* [Your objective] The lines from the top of the material below through the line containing "COL = S.collection" are to be printed exactly, with pictures omitted.

───── Data section ─────

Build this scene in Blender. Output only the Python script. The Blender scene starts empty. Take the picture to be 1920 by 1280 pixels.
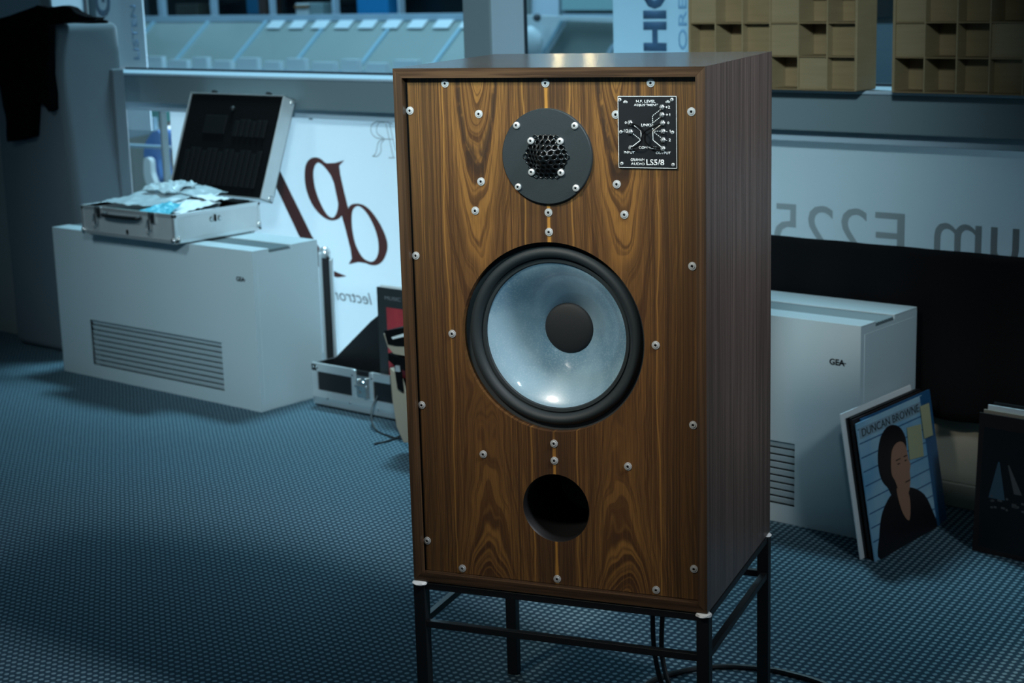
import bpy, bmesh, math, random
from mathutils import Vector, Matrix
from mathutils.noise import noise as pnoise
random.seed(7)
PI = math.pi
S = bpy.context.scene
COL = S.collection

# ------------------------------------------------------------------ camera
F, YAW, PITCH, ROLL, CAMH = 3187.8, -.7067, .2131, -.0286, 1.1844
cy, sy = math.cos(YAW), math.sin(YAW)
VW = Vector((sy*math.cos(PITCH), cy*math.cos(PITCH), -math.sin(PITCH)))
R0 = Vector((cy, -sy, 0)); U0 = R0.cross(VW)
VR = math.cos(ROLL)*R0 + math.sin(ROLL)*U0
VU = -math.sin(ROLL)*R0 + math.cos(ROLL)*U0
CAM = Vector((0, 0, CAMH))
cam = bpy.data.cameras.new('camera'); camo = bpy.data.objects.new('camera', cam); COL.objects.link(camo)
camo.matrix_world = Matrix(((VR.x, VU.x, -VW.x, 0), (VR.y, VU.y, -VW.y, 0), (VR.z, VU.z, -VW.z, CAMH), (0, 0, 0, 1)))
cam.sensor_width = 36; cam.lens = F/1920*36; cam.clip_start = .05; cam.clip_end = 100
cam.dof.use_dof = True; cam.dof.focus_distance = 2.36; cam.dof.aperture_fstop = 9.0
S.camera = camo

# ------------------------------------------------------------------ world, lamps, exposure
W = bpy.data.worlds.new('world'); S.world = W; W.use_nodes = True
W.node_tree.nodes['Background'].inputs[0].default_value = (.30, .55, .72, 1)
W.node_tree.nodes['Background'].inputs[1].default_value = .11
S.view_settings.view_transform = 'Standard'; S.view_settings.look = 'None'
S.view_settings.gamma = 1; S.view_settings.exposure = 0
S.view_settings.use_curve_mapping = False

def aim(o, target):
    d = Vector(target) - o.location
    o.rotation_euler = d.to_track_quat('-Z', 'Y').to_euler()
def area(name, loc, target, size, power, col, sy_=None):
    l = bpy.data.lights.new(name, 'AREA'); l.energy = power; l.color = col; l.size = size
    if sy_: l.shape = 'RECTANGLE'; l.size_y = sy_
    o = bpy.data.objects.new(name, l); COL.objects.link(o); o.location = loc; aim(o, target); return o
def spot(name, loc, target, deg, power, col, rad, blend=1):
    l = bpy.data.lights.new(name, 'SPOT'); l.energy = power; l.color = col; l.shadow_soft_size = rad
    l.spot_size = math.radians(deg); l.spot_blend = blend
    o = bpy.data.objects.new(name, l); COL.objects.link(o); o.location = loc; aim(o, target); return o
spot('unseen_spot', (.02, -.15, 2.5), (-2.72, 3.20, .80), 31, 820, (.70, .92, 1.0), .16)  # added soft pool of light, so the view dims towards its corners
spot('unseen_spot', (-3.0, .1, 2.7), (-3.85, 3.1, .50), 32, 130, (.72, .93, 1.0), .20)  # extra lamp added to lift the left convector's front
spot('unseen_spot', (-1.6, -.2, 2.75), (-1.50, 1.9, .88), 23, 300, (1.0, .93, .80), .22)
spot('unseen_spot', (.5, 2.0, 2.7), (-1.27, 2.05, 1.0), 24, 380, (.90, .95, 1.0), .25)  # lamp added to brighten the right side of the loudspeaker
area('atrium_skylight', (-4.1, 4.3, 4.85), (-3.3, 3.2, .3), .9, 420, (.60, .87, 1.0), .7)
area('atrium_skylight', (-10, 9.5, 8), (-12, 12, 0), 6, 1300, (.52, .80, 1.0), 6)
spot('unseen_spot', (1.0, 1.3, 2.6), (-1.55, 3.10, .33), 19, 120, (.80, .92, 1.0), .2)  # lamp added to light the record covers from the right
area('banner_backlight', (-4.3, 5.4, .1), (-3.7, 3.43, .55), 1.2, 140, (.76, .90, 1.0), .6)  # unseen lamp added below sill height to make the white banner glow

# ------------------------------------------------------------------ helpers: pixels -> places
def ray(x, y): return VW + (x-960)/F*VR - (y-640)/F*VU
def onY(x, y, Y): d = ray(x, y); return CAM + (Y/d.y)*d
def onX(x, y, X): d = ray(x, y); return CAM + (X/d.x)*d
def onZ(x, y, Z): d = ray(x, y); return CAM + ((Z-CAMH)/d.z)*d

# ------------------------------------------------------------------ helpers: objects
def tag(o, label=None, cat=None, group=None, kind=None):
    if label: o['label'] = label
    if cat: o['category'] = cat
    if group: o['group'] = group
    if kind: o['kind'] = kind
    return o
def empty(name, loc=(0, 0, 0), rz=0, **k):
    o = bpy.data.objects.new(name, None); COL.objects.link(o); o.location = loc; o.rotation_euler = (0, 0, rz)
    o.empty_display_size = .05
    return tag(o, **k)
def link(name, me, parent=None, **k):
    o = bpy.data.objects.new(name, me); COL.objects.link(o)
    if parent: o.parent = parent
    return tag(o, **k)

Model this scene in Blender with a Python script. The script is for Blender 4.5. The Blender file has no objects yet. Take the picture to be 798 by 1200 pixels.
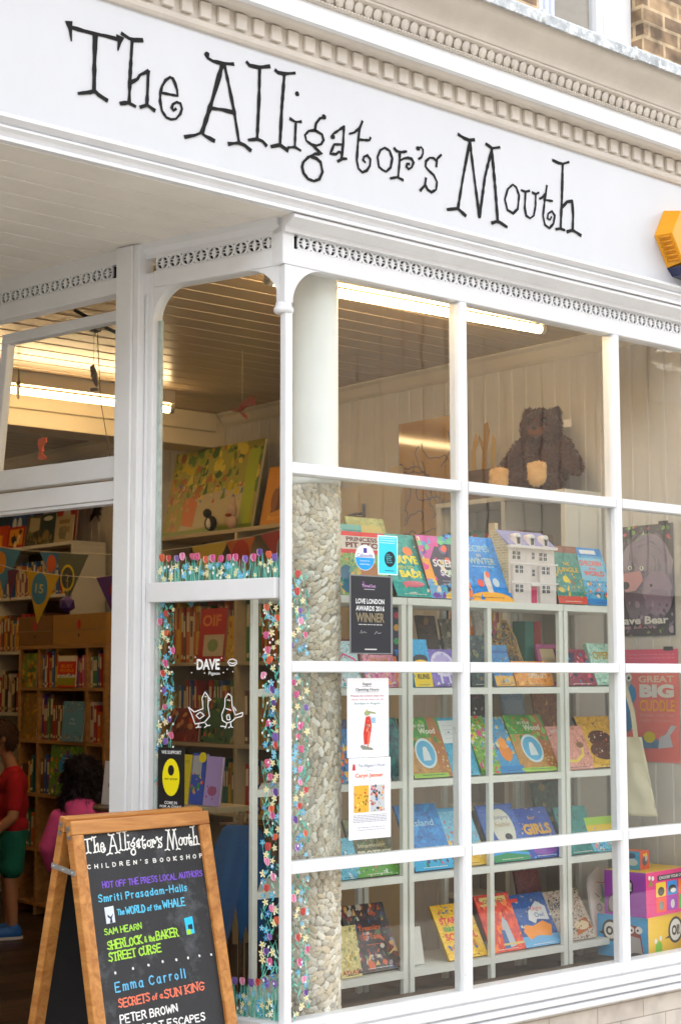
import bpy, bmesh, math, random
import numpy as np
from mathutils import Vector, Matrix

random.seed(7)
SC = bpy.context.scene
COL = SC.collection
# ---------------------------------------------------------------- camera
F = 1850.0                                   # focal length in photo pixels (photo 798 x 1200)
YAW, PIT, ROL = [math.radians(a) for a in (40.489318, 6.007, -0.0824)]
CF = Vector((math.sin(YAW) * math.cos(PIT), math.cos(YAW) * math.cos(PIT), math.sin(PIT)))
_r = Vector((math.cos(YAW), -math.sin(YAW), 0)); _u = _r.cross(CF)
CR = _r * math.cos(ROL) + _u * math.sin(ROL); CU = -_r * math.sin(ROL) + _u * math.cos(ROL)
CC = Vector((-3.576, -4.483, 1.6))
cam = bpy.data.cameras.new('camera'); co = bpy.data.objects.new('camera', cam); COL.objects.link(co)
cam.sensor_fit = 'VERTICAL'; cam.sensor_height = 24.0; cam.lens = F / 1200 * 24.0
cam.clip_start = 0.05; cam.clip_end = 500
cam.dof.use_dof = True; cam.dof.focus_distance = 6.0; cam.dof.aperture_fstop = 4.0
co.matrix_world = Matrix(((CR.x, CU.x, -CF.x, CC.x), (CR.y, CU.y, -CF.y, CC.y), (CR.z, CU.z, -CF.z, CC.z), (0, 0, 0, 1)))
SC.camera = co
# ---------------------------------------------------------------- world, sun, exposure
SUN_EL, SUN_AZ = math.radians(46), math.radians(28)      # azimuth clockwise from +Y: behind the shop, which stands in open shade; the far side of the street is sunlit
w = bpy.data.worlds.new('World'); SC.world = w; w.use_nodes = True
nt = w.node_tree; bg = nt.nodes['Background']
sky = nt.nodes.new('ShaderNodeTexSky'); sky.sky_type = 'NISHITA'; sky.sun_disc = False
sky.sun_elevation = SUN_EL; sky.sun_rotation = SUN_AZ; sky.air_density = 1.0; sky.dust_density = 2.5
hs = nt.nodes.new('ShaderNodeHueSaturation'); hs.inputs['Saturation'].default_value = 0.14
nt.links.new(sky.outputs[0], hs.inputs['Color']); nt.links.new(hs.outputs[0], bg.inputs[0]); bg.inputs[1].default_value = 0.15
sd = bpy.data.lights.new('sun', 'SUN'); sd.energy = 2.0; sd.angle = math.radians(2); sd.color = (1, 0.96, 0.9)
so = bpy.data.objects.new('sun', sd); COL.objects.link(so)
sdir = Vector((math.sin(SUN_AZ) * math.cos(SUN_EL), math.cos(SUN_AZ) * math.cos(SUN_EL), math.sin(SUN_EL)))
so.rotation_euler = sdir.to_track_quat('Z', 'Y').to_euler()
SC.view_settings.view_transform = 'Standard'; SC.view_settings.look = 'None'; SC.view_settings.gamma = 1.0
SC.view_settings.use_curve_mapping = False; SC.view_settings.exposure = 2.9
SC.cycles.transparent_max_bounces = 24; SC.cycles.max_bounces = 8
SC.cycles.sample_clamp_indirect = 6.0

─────

* [Answer to the task]
Build this scene in Blender. Output only the Python script. The Blender scene starts empty. Take the picture to be 1920 by 1280 pixels.
import bpy, bmesh, math, random
from mathutils import Vector, Matrix
from mathutils.noise import noise as pnoise
random.seed(7)
PI = math.pi
S = bpy.context.scene
COL = S.collection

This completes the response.